::: Information shown

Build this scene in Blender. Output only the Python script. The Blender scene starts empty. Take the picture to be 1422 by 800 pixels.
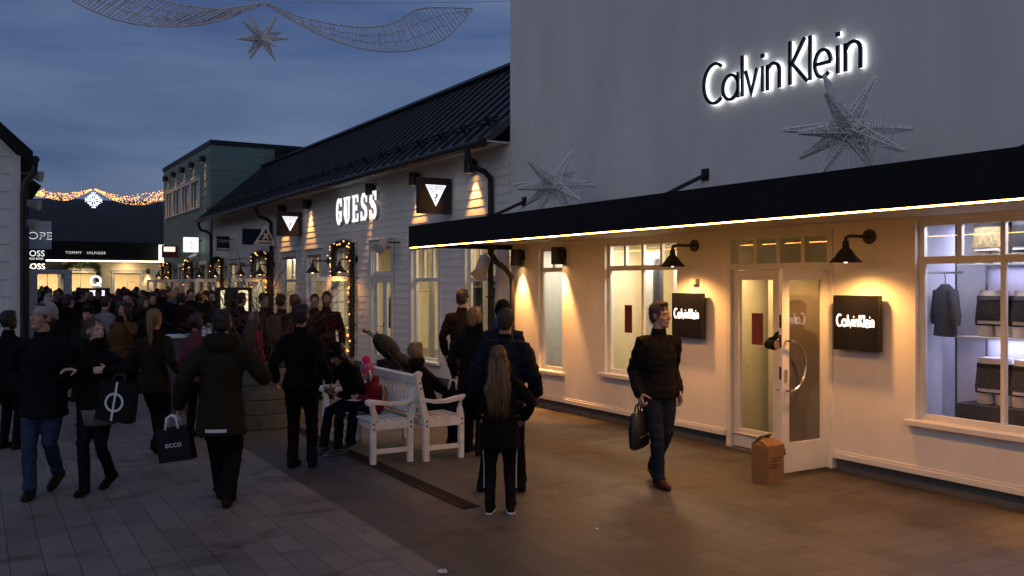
import bpy, bmesh, math, random
from mathutils import Vector, Matrix, noise, Euler
random.seed(7)
SC = bpy.context.scene
COL = SC.collection
PI = math.pi
V = Vector
# ------------------------------------------------------------------ camera model
F, CX, HY, CAMZ = 1250.0, 711.0, 393.0, 1.95
YAW = math.atan(747.0 / F)
SY, CY = math.sin(YAW), math.cos(YAW)
XW = 7.65                                   # street face of the right-hand row

def ray(px, py):
    u = (px - CX) / F
    return V((SY + CY * u, CY - SY * u, (HY - py) / F))
def cam():
    return V((0, 0, CAMZ))
def on_x(px, py, X=XW):
    r = ray(px, py); return cam() + r * (X / r.x)
def on_y(px, py, Y):
    r = ray(px, py); return cam() + r * (Y / r.y)
def on_g(px, py):
    r = ray(px, py); return cam() + r * (-CAMZ / r.z)
def at_d(px, py, d):
    return cam() + ray(px, py) * d

# ------------------------------------------------------------------ materials
def newmat(name):
    m = bpy.data.materials.new(name); m.use_nodes = True
    nt = m.node_tree
    return m, nt, nt.nodes['Principled BSDF']

def mat(name, col, rough=.6, metal=0., var=.15, scale=6., bump=.0, bscale=60., stretch=None, spec=.5, coord='Object'):
    m, nt, b = newmat(name)
    b.inputs['Roughness'].default_value = rough
    b.inputs['Metallic'].default_value = metal
    b.inputs['Specular IOR Level'].default_value = spec
    tc = nt.nodes.new('ShaderNodeTexCoord')
    mp = nt.nodes.new('ShaderNodeMapping')
    nt.links.new(tc.outputs[coord], mp.inputs[0])
    if stretch: mp.inputs['Scale'].default_value = stretch
    n = nt.nodes.new('ShaderNodeTexNoise'); n.inputs['Scale'].default_value = scale
    n.inputs['Detail'].default_value = 6; n.inputs['Roughness'].default_value = .6
    nt.links.new(mp.outputs[0], n.inputs['Vector'])
    r = nt.nodes.new('ShaderNodeValToRGB')
    c = V(col[:3])
    r.color_ramp.elements[0].position = .3; r.color_ramp.elements[1].position = .72
    r.color_ramp.elements[0].color = (*(c * (1 - var)), 1)
    r.color_ramp.elements[1].color = (*[min(1, x * (1 + var)) for x in c], 1)
    nt.links.new(n.outputs['Fac'], r.inputs[0]); nt.links.new(r.outputs[0], b.inputs['Base Color'])
    if bump:
        n2 = nt.nodes.new('ShaderNodeTexNoise'); n2.inputs['Scale'].default_value = bscale
        n2.inputs['Detail'].default_value = 5
        nt.links.new(mp.outputs[0], n2.inputs['Vector'])
        bp = nt.nodes.new('ShaderNodeBump'); bp.inputs['Strength'].default_value = bump; bp.inputs['Distance'].default_value = .01
        nt.links.new(n2.outputs['Fac'], bp.inputs['Height']); nt.links.new(bp.outputs[0], b.inputs['Normal'])
    return m

def emit(name, col, s):
    m, nt, b = newmat(name)
    b.inputs['Base Color'].default_value = (*col, 1)
    b.inputs['Emission Color'].default_value = (*col, 1)
    b.inputs['Emission Strength'].default_value = s
    return m

def glassmat(name, refl=.9, tint=(1, 1, 1), rough=0.0, painted_refl=None):
    m = bpy.data.materials.new(name); m.use_nodes = True
    nt = m.node_tree; nt.nodes.clear()
    o = nt.nodes.new('ShaderNodeOutputMaterial'); mx = nt.nodes.new('ShaderNodeMixShader')
    t = nt.nodes.new('ShaderNodeBsdfTransparent'); t.inputs[0].default_value = (*tint, 1)
    g = nt.nodes.new('ShaderNodeBsdfGlossy'); g.inputs['Roughness'].default_value = rough
    lw = nt.nodes.new('ShaderNodeLayerWeight'); lw.inputs[0].default_value = .5; pw = nt.nodes.new('ShaderNodeMath'); pw.operation = 'POWER'; pw.inputs[1].default_value = 4.5; nt.links.new(lw.outputs['Facing'], pw.inputs[0])
    f = nt.nodes.new('ShaderNodeMath'); f.operation = 'MULTIPLY_ADD'; f.inputs[1].default_value = .9; f.inputs[2].default_value = .045; nt.links.new(pw.outputs[0], f.inputs[0])
    mu = nt.nodes.new('ShaderNodeMath'); mu.operation = 'MULTIPLY'; mu.inputs[1].default_value = refl * 1.8
    mu.use_clamp = True
    nt.links.new(f.outputs[0], mu.inputs[0]); nt.links.new(mu.outputs[0], mx.inputs[0])
    if painted_refl:                                # diffuse share added to the glass, standing in for murky reflections
        df = nt.nodes.new('ShaderNodeBsdfDiffuse'); df.inputs[0].default_value = (*painted_refl, 1); ms = nt.nodes.new('ShaderNodeMixShader'); ms.inputs[0].default_value = .55
        nt.links.new(t.outputs[0], ms.inputs[1]); nt.links.new(df.outputs[0], ms.inputs[2]); t = ms
    nt.links.new(t.outputs[0], mx.inputs[1]); nt.links.new(g.outputs[0], mx.inputs[2]); nt.links.new(mx.outputs[0], o.inputs[0])
    return m

def pavemat(name, c1, c2, mortar, bw, rh, rot=0., warm=0., rough=.55):
    """stone slabs: brick pattern, courses running along the street, uneven tone, stains"""
    m, nt, b = newmat(name)
    L = nt.links.new; N = nt.nodes.new
    tc = N('ShaderNodeTexCoord'); mp = N('ShaderNodeMapping'); L(tc.outputs['Object'], mp.inputs[0])
    mp.inputs['Rotation'].default_value = (0, 0, rot)
    br = N('ShaderNodeTexBrick'); L(mp.outputs[0], br.inputs['Vector'])
    br.inputs['Scale'].default_value = 1; br.inputs['Brick Width'].default_value = bw; br.inputs['Row Height'].default_value = rh
    br.inputs['Mortar Size'].default_value = .0045; br.inputs['Mortar Smooth'].default_value = .3
    br.offset = .37; br.offset_frequency = 3; br.squash = 1.25; br.squash_frequency = 4
    br.inputs['Color1'].default_value = (*c1, 1); br.inputs['Color2'].default_value = (*c2, 1); br.inputs['Mortar'].default_value = (*mortar, 1)
    n = N('ShaderNodeTexNoise'); n.inputs['Scale'].default_value = 1.1; n.inputs['Detail'].default_value = 8; n.inputs['Roughness'].default_value = .65
    L(tc.outputs['Object'], n.inputs['Vector'])
    r = N('ShaderNodeValToRGB'); r.color_ramp.elements[0].position = .25; r.color_ramp.elements[1].position = .75
    r.color_ramp.elements[0].color = (.62, .6, .58, 1); r.color_ramp.elements[1].color = (1.2, 1.2, 1.2, 1)
    L(n.outputs['Fac'], r.inputs[0])
    mx = N('ShaderNodeMixRGB'); mx.blend_type = 'MULTIPLY'; mx.inputs[0].default_value = .8
    L(br.outputs['Color'], mx.inputs[1]); L(r.outputs[0], mx.inputs[2])
    # scattered spill stains
    ms = N('ShaderNodeMapping'); ms.inputs['Scale'].default_value = (1.5, 2.6, 1); L(tc.outputs['Object'], ms.inputs[0])
    v = N('ShaderNodeTexNoise'); v.inputs['Scale'].default_value = 1.15; v.inputs['Detail'].default_value = 2.5; L(ms.outputs[0], v.inputs['Vector'])
    r2 = N('ShaderNodeValToRGB'); r2.color_ramp.elements[0].position = .57; r2.color_ramp.elements[1].position = .68
    r2.color_ramp.elements[0].color = (1, 1, 1, 1); r2.color_ramp.elements[1].color = (.55, .5, .46, 1)
    L(v.outputs['Fac'], r2.inputs[0])
    m2 = N('ShaderNodeMixRGB'); m2.blend_type = 'MULTIPLY'; m2.inputs[0].default_value = .9
    L(mx.outputs[0], m2.inputs[1]); L(r2.outputs[0], m2.inputs[2]); L(m2.outputs[0], b.inputs['Base Color'])
    vo = N('ShaderNodeTexVoronoi'); vo.inputs['Scale'].default_value = 1.9; L(tc.outputs['Object'], vo.inputs['Vector'])
    r4 = N('ShaderNodeValToRGB'); r4.color_ramp.elements[0].position = .035; r4.color_ramp.elements[1].position = .05
    r4.color_ramp.elements[0].color = (.42, .42, .42, 1); r4.color_ramp.elements[1].color = (1, 1, 1, 1); L(vo.outputs['Distance'], r4.inputs[0])
    m3 = N('ShaderNodeMixRGB'); m3.blend_type = 'MULTIPLY'; m3.inputs[0].default_value = .8; L(m2.outputs[0], m3.inputs[1]); L(r4.outputs[0], m3.inputs[2]); L(m3.outputs[0], b.inputs['Base Color'])
    n3 = N('ShaderNodeTexNoise'); n3.inputs['Scale'].default_value = 90; n3.inputs['Detail'].default_value = 4; L(tc.outputs['Object'], n3.inputs['Vector'])
    ad = N('ShaderNodeMath'); ad.operation = 'MULTIPLY_ADD'; L(n3.outputs['Fac'], ad.inputs[0]); ad.inputs[1].default_value = .25
    inv = N('ShaderNodeMath'); inv.operation = 'SUBTRACT'; inv.inputs[0].default_value = 1; L(br.outputs['Fac'], inv.inputs[1])
    L(inv.outputs[0], ad.inputs[2])
    bp = N('ShaderNodeBump'); bp.inputs['Strength'].default_value = .5; bp.inputs['Distance'].default_value = .006
    L(ad.outputs[0], bp.inputs['Height']); L(bp.outputs[0], b.inputs['Normal'])
    rr = N('ShaderNodeMapRange'); L(n.outputs['Fac'], rr.inputs[0]); rr.inputs[3].default_value = rough - .15; rr.inputs[4].default_value = rough + .2
    L(rr.outputs[0], b.inputs['Roughness'])
    return m

M = {}
M['render_white'] = mat('render_white', (.79, .76, .72), .85, var=.10, scale=1.3, bump=.25, bscale=45, stretch=(1, 1, .35))
M['trim_white'] = mat('trim_white', (.72, .71, .68), .45, var=.05, scale=4)
M['siding_white'] = mat('siding_white', (.79, .76, .71), .6, var=.08, scale=3, bump=.05, bscale=12, stretch=(6, .6, 12))
M['siding_left'] = mat('siding_left', (.66, .67, .68), .6, var=.08, scale=3, bump=.1, bscale=10)
M['green'] = mat('green_siding', (.155, .235, .205), .65, var=.14, scale=2.5, bump=.2, bscale=12, stretch=(1, 1, 8))
M['black_metal'] = mat('black_metal', (.012, .012, .013), .5, .2, var=.2)
M['fascia_black'] = mat('fascia_black', (.010, .010, .011), .75, .0, var=.2, scale=2, spec=.25)
M['roof_black'] = mat('roof_black', (.05, .052, .058), .34, .35, var=.25, scale=1.5)
M['sign_black'] = mat('sign_black', (.007, .007, .008), .35, 0, var=.1)
M['grey_plinth'] = mat('grey_plinth', (.10, .10, .10), .8, var=.2, scale=5, bump=.3)
M['soffit'] = mat('soffit_boards', (.50, .45, .38), .6, var=.06, scale=3, stretch=(4, .4, 1))
M['interior_cream'] = mat('interior_cream', (.72, .66, .50), .8, var=.06)
M['interior_white'] = mat('interior_white', (.72, .72, .70), .8, var=.04)
M['interior_dark'] = mat('interior_dark', (.05, .05, .055), .7)
M['interior_lav'] = mat('interior_lavender', (.62, .62, .70), .8, var=.04)
M['floor_in'] = mat('shop_floor', (.22, .17, .12), .5, var=.2)
M['curtain'] = mat('curtain_cloth', (.72, .67, .54), .9, var=.08, bump=.2, bscale=80)
M['bench_white'] = mat('bench_paint', (.76, .75, .71), .5, var=.16, scale=7, bump=.10, bscale=30)
M['bolt'] = mat('bolt_dark', (.02, .02, .02), .4, .8)
M['chrome'] = mat('steel_handle', (.62, .60, .58), .22, 1., var=.05)
M['lamp_dark'] = mat('lamp_enamel', (.03, .028, .026), .45, .4)
M['poster'] = mat('poster_red', (.13, .016, .02), .6, var=.25, scale=9)
M['cardboard'] = mat('cardboard', (.24, .13, .055), .85, var=.15, scale=8, bump=.15, bscale=50)
M['concrete'] = mat('planter_concrete', (.10, .095, .075), .85, var=.3, scale=7, bump=.6, bscale=35)
M['soil'] = mat('soil', (.03, .022, .015), .95, bump=.8, bscale=40)
M['twig'] = mat('twig_bark', (.06, .035, .022), .8, var=.3, scale=25)
M['needles'] = mat('fir_needles', (.018, .035, .018), .8, var=.5, scale=30)
M['wire'] = mat('light_wire', (.75, .73, .74), .5, .0, var=.2)
M['star_wire'] = mat('star_wire', (.90, .88, .86), .5, .0, var=.25, scale=30)
M['hill'] = mat('forest_hill', (.010, .014, .015), .95, var=.5, scale=.05)
M['grate'] = mat('iron_grate', (.035, .026, .02), .6, .6, var=.4, scale=20)
M['white_plastic'] = mat('white_plastic', (.55, .54, .52), .4, var=.05)
M['text_white'] = emit('lit_white', (.95, .97, 1.), 1.15)
M['text_halo'] = emit('halo_white', (.90, .95, 1.), 1.9)
M['led'] = emit('led_warm', (1., .41, .06), 52.)
M['led2'] = emit('led_pale', (1., .88, .62), 5.)
M['bulb'] = emit('bulb_warm', (1., .55, .22), 14.)
M['bulb2'] = emit('bulb_fairy', (1., .42, .10), 4.)
M['flake'] = emit('snowflake_led', (.80, .84, 1.), 2.4)
M['printed_white'] = mat('printed_white', (.62, .62, .64), .6, var=.03)
M['printed_dark'] = mat('printed_dark', (.03, .02, .015), .8)
M['glass'] = glassmat('window_glass', .9)
M['glass_painted_refl'] = glassmat('painted_refl_glass', 1., (.30, .29, .27), painted_refl=(.16, .14, .11))  # grey-brown painted into the pane in place of reflections on the open leaf
M['glass_door'] = glassmat('door_glass', 1., (.30, .30, .29))
M['car_screen'] = emit('screen_cream', (1., .80, .45), 1.0)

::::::

*Exercise task:*
Give again, exactly, the lines from the start of the data through the one holding "return cam() + ray(px, py) * d"; omit the pictures.

*Answer to this exercise:*
Build this scene in Blender. Output only the Python script. The Blender scene starts empty. Take the picture to be 1422 by 800 pixels.
import bpy, bmesh, math, random
from mathutils import Vector, Matrix, noise, Euler
random.seed(7)
SC = bpy.context.scene
COL = SC.collection
PI = math.pi
V = Vector
# ------------------------------------------------------------------ camera model
F, CX, HY, CAMZ = 1250.0, 711.0, 393.0, 1.95
YAW = math.atan(747.0 / F)
SY, CY = math.sin(YAW), math.cos(YAW)
XW = 7.65                                   # street face of the right-hand row

def ray(px, py):
    u = (px - CX) / F
    return V((SY + CY * u, CY - SY * u, (HY - py) / F))
def cam():
    return V((0, 0, CAMZ))
def on_x(px, py, X=XW):
    r = ray(px, py); return cam() + r * (X / r.x)
def on_y(px, py, Y):
    r = ray(px, py); return cam() + r * (Y / r.y)
def on_g(px, py):
    r = ray(px, py); return cam() + r * (-CAMZ / r.z)
def at_d(px, py, d):
    return cam() + ray(px, py) * d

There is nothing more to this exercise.